# [Source material]
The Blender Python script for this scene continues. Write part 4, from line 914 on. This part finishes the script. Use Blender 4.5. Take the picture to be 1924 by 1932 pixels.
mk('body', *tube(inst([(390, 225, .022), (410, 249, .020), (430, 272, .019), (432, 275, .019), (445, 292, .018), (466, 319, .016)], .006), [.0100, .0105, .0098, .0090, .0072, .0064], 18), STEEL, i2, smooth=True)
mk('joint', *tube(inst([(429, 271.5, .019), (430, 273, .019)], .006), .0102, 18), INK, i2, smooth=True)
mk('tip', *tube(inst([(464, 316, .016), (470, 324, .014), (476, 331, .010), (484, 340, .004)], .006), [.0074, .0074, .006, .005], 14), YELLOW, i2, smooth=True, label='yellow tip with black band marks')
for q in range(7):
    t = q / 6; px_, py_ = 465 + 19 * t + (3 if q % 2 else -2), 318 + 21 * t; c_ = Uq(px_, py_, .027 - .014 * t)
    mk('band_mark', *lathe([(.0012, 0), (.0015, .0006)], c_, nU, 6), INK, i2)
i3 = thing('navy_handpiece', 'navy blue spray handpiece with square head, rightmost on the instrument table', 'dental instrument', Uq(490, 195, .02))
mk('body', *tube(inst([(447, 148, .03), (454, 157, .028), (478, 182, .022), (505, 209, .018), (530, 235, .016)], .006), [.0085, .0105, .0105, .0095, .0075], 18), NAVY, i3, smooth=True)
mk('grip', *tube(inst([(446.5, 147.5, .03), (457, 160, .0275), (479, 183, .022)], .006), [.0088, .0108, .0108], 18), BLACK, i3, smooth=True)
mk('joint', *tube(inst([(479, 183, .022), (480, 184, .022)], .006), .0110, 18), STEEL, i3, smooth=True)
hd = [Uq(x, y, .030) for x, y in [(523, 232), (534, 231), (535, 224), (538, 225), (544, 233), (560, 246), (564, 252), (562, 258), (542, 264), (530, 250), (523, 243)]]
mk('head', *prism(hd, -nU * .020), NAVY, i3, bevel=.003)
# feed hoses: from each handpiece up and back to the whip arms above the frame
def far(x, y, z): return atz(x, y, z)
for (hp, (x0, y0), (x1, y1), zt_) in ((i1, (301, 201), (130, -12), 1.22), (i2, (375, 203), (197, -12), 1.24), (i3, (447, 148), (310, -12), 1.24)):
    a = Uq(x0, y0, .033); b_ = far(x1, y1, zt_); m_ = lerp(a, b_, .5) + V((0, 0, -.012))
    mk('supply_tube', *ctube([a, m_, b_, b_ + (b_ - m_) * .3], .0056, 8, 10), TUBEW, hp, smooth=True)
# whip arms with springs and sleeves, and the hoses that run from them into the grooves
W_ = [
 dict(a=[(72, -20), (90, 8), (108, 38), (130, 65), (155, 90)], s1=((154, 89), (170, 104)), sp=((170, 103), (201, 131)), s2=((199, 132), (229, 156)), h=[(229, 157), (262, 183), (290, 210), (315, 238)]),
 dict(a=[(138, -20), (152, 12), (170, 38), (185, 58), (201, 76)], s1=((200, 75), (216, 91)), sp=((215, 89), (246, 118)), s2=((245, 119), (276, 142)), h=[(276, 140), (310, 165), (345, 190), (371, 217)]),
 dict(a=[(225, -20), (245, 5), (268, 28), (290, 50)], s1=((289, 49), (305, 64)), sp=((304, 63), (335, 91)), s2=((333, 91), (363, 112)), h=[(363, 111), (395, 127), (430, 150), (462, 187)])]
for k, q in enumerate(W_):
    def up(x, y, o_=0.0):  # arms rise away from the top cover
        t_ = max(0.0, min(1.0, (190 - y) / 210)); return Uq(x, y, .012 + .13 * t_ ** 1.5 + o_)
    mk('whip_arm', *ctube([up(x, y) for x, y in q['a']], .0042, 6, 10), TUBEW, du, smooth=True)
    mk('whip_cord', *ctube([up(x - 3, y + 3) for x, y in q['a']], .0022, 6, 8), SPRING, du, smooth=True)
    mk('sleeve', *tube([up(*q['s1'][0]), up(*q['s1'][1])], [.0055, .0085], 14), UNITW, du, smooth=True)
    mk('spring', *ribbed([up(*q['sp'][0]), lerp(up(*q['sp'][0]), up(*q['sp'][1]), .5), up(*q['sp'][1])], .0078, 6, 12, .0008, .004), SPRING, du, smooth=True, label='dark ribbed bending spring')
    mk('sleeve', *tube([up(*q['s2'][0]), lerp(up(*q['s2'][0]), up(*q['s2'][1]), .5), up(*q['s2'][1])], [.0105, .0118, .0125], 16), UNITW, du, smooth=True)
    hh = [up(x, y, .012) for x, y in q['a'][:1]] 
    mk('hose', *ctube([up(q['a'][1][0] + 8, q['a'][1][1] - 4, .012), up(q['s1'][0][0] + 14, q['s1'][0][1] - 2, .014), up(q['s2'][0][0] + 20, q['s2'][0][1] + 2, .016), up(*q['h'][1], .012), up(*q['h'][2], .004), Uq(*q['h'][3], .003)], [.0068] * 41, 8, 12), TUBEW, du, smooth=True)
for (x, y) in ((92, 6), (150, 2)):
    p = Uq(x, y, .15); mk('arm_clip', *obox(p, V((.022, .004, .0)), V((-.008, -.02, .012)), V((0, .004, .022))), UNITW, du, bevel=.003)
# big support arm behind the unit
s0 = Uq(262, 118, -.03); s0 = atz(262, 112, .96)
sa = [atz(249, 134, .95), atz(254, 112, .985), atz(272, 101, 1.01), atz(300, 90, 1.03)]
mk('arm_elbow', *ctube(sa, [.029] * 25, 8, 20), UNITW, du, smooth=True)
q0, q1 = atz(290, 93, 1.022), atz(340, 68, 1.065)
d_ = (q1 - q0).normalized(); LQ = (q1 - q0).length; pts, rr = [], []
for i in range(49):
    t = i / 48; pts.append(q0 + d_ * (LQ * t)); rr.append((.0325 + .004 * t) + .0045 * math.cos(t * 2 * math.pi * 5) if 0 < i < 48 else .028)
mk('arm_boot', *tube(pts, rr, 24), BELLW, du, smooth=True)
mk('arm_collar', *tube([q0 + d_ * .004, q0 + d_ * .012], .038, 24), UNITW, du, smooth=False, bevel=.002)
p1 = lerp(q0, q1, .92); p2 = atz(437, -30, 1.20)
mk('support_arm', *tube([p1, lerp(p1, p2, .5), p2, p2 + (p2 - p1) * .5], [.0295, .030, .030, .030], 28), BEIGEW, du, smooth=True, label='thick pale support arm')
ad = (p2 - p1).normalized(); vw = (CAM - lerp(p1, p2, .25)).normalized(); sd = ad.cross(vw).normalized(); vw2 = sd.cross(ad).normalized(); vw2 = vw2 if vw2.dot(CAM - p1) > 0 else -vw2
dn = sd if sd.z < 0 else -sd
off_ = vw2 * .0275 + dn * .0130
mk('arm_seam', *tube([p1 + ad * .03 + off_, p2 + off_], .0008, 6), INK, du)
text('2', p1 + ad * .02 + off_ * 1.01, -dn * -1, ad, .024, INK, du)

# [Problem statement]
Reproduce the listing in full. Keep it exactly as written.

# [Task result]
The Blender Python script for this scene continues. Write part 4, from line 914 on. This part finishes the script. Use Blender 4.5. Take the picture to be 1924 by 1932 pixels.
mk('body', *tube(inst([(390, 225, .022), (410, 249, .020), (430, 272, .019), (432, 275, .019), (445, 292, .018), (466, 319, .016)], .006), [.0100, .0105, .0098, .0090, .0072, .0064], 18), STEEL, i2, smooth=True)
mk('joint', *tube(inst([(429, 271.5, .019), (430, 273, .019)], .006), .0102, 18), INK, i2, smooth=True)
mk('tip', *tube(inst([(464, 316, .016), (470, 324, .014), (476, 331, .010), (484, 340, .004)], .006), [.0074, .0074, .006, .005], 14), YELLOW, i2, smooth=True, label='yellow tip with black band marks')
for q in range(7):
    t = q / 6; px_, py_ = 465 + 19 * t + (3 if q % 2 else -2), 318 + 21 * t; c_ = Uq(px_, py_, .027 - .014 * t)
    mk('band_mark', *lathe([(.0012, 0), (.0015, .0006)], c_, nU, 6), INK, i2)
i3 = thing('navy_handpiece', 'navy blue spray handpiece with square head, rightmost on the instrument table', 'dental instrument', Uq(490, 195, .02))
mk('body', *tube(inst([(447, 148, .03), (454, 157, .028), (478, 182, .022), (505, 209, .018), (530, 235, .016)], .006), [.0085, .0105, .0105, .0095, .0075], 18), NAVY, i3, smooth=True)
mk('grip', *tube(inst([(446.5, 147.5, .03), (457, 160, .0275), (479, 183, .022)], .006), [.0088, .0108, .0108], 18), BLACK, i3, smooth=True)
mk('joint', *tube(inst([(479, 183, .022), (480, 184, .022)], .006), .0110, 18), STEEL, i3, smooth=True)
hd = [Uq(x, y, .030) for x, y in [(523, 232), (534, 231), (535, 224), (538, 225), (544, 233), (560, 246), (564, 252), (562, 258), (542, 264), (530, 250), (523, 243)]]
mk('head', *prism(hd, -nU * .020), NAVY, i3, bevel=.003)
# feed hoses: from each handpiece up and back to the whip arms above the frame
def far(x, y, z): return atz(x, y, z)
for (hp, (x0, y0), (x1, y1), zt_) in ((i1, (301, 201), (130, -12), 1.22), (i2, (375, 203), (197, -12), 1.24), (i3, (447, 148), (310, -12), 1.24)):
    a = Uq(x0, y0, .033); b_ = far(x1, y1, zt_); m_ = lerp(a, b_, .5) + V((0, 0, -.012))
    mk('supply_tube', *ctube([a, m_, b_, b_ + (b_ - m_) * .3], .0056, 8, 10), TUBEW, hp, smooth=True)
# whip arms with springs and sleeves, and the hoses that run from them into the grooves
W_ = [
 dict(a=[(72, -20), (90, 8), (108, 38), (130, 65), (155, 90)], s1=((154, 89), (170, 104)), sp=((170, 103), (201, 131)), s2=((199, 132), (229, 156)), h=[(229, 157), (262, 183), (290, 210), (315, 238)]),
 dict(a=[(138, -20), (152, 12), (170, 38), (185, 58), (201, 76)], s1=((200, 75), (216, 91)), sp=((215, 89), (246, 118)), s2=((245, 119), (276, 142)), h=[(276, 140), (310, 165), (345, 190), (371, 217)]),
 dict(a=[(225, -20), (245, 5), (268, 28), (290, 50)], s1=((289, 49), (305, 64)), sp=((304, 63), (335, 91)), s2=((333, 91), (363, 112)), h=[(363, 111), (395, 127), (430, 150), (462, 187)])]
for k, q in enumerate(W_):
    def up(x, y, o_=0.0):  # arms rise away from the top cover
        t_ = max(0.0, min(1.0, (190 - y) / 210)); return Uq(x, y, .012 + .13 * t_ ** 1.5 + o_)
    mk('whip_arm', *ctube([up(x, y) for x, y in q['a']], .0042, 6, 10), TUBEW, du, smooth=True)
    mk('whip_cord', *ctube([up(x - 3, y + 3) for x, y in q['a']], .0022, 6, 8), SPRING, du, smooth=True)
    mk('sleeve', *tube([up(*q['s1'][0]), up(*q['s1'][1])], [.0055, .0085], 14), UNITW, du, smooth=True)
    mk('spring', *ribbed([up(*q['sp'][0]), lerp(up(*q['sp'][0]), up(*q['sp'][1]), .5), up(*q['sp'][1])], .0078, 6, 12, .0008, .004), SPRING, du, smooth=True, label='dark ribbed bending spring')
    mk('sleeve', *tube([up(*q['s2'][0]), lerp(up(*q['s2'][0]), up(*q['s2'][1]), .5), up(*q['s2'][1])], [.0105, .0118, .0125], 16), UNITW, du, smooth=True)
    hh = [up(x, y, .012) for x, y in q['a'][:1]] 
    mk('hose', *ctube([up(q['a'][1][0] + 8, q['a'][1][1] - 4, .012), up(q['s1'][0][0] + 14, q['s1'][0][1] - 2, .014), up(q['s2'][0][0] + 20, q['s2'][0][1] + 2, .016), up(*q['h'][1], .012), up(*q['h'][2], .004), Uq(*q['h'][3], .003)], [.0068] * 41, 8, 12), TUBEW, du, smooth=True)
for (x, y) in ((92, 6), (150, 2)):
    p = Uq(x, y, .15); mk('arm_clip', *obox(p, V((.022, .004, .0)), V((-.008, -.02, .012)), V((0, .004, .022))), UNITW, du, bevel=.003)
# big support arm behind the unit
s0 = Uq(262, 118, -.03); s0 = atz(262, 112, .96)
sa = [atz(249, 134, .95), atz(254, 112, .985), atz(272, 101, 1.01), atz(300, 90, 1.03)]
mk('arm_elbow', *ctube(sa, [.029] * 25, 8, 20), UNITW, du, smooth=True)
q0, q1 = atz(290, 93, 1.022), atz(340, 68, 1.065)
d_ = (q1 - q0).normalized(); LQ = (q1 - q0).length; pts, rr = [], []
for i in range(49):
    t = i / 48; pts.append(q0 + d_ * (LQ * t)); rr.append((.0325 + .004 * t) + .0045 * math.cos(t * 2 * math.pi * 5) if 0 < i < 48 else .028)
mk('arm_boot', *tube(pts, rr, 24), BELLW, du, smooth=True)
mk('arm_collar', *tube([q0 + d_ * .004, q0 + d_ * .012], .038, 24), UNITW, du, smooth=False, bevel=.002)
p1 = lerp(q0, q1, .92); p2 = atz(437, -30, 1.20)
mk('support_arm', *tube([p1, lerp(p1, p2, .5), p2, p2 + (p2 - p1) * .5], [.0295, .030, .030, .030], 28), BEIGEW, du, smooth=True, label='thick pale support arm')
ad = (p2 - p1).normalized(); vw = (CAM - lerp(p1, p2, .25)).normalized(); sd = ad.cross(vw).normalized(); vw2 = sd.cross(ad).normalized(); vw2 = vw2 if vw2.dot(CAM - p1) > 0 else -vw2
dn = sd if sd.z < 0 else -sd
off_ = vw2 * .0275 + dn * .0130
mk('arm_seam', *tube([p1 + ad * .03 + off_, p2 + off_], .0008, 6), INK, du)
text('2', p1 + ad * .02 + off_ * 1.01, -dn * -1, ad, .024, INK, du)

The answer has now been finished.